3. In view of this Shri Mittal, should have taken notice of application No. 2 which was for restoration of application No.1. It is also of significant relevance to point out that this power enables him to take - notice, which the District Judge had requested him to take, of the application No.2. At any rate there was no prohibition to him from taking notice of application No.2. See Mst. Boro Bai v Ramsunder, (AIR 1938 Nag. 272). In view of this, the contention No.1 raised by Shri Mittal deserves to be repelled and is, accordingly, repelled.
4. With regard to the second contention, application No.2 for restoration of application No.1 was filed the very next day, which buttresses the averment of the applicant of application No.2 (non - applicant herein) that he was under a bonafide impression that application No.1 was posted for 3rd May 1983; otherwise, a person being at Mathura could not have known of the dismissal of application No.1 on 2nd May 1983. The very fact that he appeared in the Court on 3 - 5 - 1983 is indicative of his bonafide belief.
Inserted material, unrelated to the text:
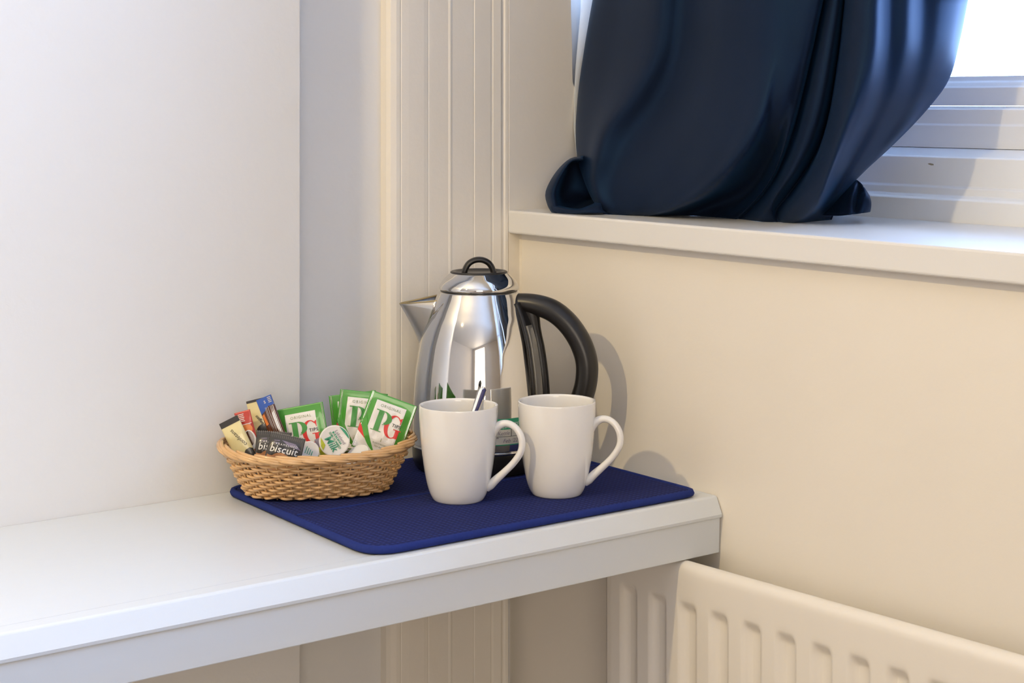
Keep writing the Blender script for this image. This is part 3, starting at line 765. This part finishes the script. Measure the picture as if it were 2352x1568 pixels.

Looking to the nature of the case, no further enquiry except to peruse the averments made in application No.2 was necessary in the instant case. I asked Shri Mittal as to what type of enquiry could be made in the case. The only point to be enquired in the case was whether the non - applicant herein was under a bonafide belief 'that the case was posted on 3 - 5 - 1983 or not. The answer of Shri Mittal was that he could have pointed out that had he copy of application No.2 been supplied to him, the contents whereof, as a matter of fact, had been read over to him, he could demonstrate as to on what point the enquiry was to be made. To reiterate, the matter depended upon the belief, the version of the non - applicant herein - as to whether be was under a bona fide belief or not that application No.1 was posted for 3 - 5 - 1983, and whether his belief was justified or not. This depended upon believing the version of the non - applicant herein. In the facts and circumstances of the case, already stated herein above. I find that there was a sufficient cause and the trial Court was right in restoring application No.1, AIR 1938 Nag. 272 relied on.